Но вот спустя два года я стал получать письма от своих сыновей. Сначала детские, под диктовку и с помощью матери, а затем пошли письма, имеющие смысл.
Ни мать, ни бабушка — никто не говорит им, что их отец — преступник и сидит в тюрьме.
С первых дней моего отсутствия им сказали, что отец уехал в командировку. И вот они все время спрашивают: „Когда же ты, папа, приедешь домой?“ „Почему ты так долго не приезжаешь, у других папы уезжают и приезжают, а тебя все нет и нет…“»
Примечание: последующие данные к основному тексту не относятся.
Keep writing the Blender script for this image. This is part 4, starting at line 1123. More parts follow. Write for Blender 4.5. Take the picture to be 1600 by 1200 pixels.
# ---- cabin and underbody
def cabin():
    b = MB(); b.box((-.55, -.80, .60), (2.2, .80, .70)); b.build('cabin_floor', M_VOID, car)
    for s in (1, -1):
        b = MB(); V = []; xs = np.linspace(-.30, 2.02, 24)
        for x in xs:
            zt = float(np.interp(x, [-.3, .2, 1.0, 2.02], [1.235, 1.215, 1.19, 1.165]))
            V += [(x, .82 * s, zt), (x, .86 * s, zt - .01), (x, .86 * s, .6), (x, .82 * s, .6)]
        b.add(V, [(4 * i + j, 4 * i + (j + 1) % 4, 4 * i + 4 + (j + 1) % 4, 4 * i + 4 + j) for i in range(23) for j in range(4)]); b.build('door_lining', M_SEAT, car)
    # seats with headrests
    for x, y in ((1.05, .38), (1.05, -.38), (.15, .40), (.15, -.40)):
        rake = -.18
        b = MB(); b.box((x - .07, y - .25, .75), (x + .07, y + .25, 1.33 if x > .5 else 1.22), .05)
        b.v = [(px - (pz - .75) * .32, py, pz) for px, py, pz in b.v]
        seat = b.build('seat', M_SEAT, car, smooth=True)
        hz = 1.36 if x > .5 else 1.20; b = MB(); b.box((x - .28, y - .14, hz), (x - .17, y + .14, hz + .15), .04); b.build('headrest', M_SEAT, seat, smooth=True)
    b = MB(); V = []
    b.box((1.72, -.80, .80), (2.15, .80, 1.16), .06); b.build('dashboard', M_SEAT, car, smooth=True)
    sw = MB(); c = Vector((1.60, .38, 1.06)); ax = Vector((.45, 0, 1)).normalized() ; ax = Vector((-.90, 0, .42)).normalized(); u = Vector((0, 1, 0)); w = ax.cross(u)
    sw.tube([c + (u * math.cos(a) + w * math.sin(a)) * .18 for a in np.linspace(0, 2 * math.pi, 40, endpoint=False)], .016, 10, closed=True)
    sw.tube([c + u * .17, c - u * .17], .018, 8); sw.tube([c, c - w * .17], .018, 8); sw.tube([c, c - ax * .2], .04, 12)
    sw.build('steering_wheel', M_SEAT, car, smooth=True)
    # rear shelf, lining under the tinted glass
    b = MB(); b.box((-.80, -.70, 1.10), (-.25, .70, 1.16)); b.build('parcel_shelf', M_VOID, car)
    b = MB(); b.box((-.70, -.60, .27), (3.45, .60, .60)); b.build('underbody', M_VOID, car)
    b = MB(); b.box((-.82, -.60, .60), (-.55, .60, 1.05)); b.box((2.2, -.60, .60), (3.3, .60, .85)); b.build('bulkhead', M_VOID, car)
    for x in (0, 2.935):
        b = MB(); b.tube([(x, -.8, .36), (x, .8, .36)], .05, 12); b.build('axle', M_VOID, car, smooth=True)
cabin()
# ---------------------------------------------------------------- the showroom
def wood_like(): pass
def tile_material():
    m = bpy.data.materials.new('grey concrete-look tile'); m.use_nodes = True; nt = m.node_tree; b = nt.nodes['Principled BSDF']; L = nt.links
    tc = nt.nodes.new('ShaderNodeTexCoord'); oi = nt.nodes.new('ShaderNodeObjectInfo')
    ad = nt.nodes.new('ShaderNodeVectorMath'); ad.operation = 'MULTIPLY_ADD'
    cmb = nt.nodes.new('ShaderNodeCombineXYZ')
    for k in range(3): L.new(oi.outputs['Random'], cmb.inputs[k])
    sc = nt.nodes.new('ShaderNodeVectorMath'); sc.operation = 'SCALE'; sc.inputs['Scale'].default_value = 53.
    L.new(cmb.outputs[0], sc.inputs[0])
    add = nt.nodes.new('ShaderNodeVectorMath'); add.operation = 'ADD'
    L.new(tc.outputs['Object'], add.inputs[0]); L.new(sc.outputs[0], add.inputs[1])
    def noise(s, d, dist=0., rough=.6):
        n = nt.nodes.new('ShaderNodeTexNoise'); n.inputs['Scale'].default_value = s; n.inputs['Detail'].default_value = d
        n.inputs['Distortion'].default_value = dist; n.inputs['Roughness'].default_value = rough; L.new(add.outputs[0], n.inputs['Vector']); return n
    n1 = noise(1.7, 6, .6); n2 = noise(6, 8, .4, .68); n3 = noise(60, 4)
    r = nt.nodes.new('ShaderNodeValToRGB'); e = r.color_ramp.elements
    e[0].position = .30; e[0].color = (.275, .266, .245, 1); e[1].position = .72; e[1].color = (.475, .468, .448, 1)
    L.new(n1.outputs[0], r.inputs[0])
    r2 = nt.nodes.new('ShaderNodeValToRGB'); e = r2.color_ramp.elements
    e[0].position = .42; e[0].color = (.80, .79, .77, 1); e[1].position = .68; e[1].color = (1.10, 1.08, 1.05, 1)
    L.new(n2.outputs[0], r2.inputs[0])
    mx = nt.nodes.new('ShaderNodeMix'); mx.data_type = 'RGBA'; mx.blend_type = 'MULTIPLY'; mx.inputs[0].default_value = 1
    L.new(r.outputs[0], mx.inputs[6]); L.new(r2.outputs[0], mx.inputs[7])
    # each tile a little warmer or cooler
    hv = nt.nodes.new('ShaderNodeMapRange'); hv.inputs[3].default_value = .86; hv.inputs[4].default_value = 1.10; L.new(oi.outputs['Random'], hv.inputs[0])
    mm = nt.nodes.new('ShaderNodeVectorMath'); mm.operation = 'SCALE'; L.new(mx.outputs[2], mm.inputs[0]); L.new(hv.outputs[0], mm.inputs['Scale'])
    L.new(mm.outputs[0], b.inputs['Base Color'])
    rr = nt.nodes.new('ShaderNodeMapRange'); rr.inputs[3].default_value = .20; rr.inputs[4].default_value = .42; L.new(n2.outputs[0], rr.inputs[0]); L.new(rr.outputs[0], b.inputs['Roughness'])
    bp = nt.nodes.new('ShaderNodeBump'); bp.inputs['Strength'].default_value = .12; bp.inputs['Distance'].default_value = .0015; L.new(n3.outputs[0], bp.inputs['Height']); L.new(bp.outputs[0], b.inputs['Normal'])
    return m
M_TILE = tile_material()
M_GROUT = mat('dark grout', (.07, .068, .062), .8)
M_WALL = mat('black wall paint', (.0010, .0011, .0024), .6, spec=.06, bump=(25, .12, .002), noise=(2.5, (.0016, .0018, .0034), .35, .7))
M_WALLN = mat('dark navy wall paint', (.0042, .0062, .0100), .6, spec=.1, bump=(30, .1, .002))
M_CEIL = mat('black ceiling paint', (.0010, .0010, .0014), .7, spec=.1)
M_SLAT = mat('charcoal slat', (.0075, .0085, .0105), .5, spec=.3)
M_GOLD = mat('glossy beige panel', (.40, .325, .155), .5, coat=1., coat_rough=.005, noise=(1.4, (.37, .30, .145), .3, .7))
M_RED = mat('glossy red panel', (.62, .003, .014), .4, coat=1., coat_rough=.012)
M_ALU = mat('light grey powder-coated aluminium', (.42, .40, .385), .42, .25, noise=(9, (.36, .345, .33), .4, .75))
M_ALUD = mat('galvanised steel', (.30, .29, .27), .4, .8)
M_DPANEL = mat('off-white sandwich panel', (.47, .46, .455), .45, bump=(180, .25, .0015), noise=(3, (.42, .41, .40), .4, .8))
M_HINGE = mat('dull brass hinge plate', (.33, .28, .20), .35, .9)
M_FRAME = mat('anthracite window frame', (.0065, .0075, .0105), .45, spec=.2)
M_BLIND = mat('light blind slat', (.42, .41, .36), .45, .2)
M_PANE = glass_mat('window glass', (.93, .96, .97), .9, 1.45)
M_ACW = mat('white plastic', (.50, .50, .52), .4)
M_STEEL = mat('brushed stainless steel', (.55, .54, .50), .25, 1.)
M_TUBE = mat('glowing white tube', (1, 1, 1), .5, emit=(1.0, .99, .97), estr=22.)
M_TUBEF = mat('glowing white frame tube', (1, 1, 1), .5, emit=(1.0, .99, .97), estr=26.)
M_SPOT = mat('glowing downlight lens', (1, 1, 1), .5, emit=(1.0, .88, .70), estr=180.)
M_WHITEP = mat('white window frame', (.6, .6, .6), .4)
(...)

Чванов опять умолк, о чем-то думая. —
«…Вы не представляете себе, что такое эти письма! Эти письма, полные детского упрека и обиды, перевернули во мне всю душу. Ведь недалек тот день, когда они узнают всю правду — не от родных, так от соседей. И это будет еще хуже. Тогда они вообще потеряют веру в отца, мать, родных! Они и так уже упрекают мать, что она говорит им неправду, а я не могу сказать им, что я преступник, что я в тюрьме.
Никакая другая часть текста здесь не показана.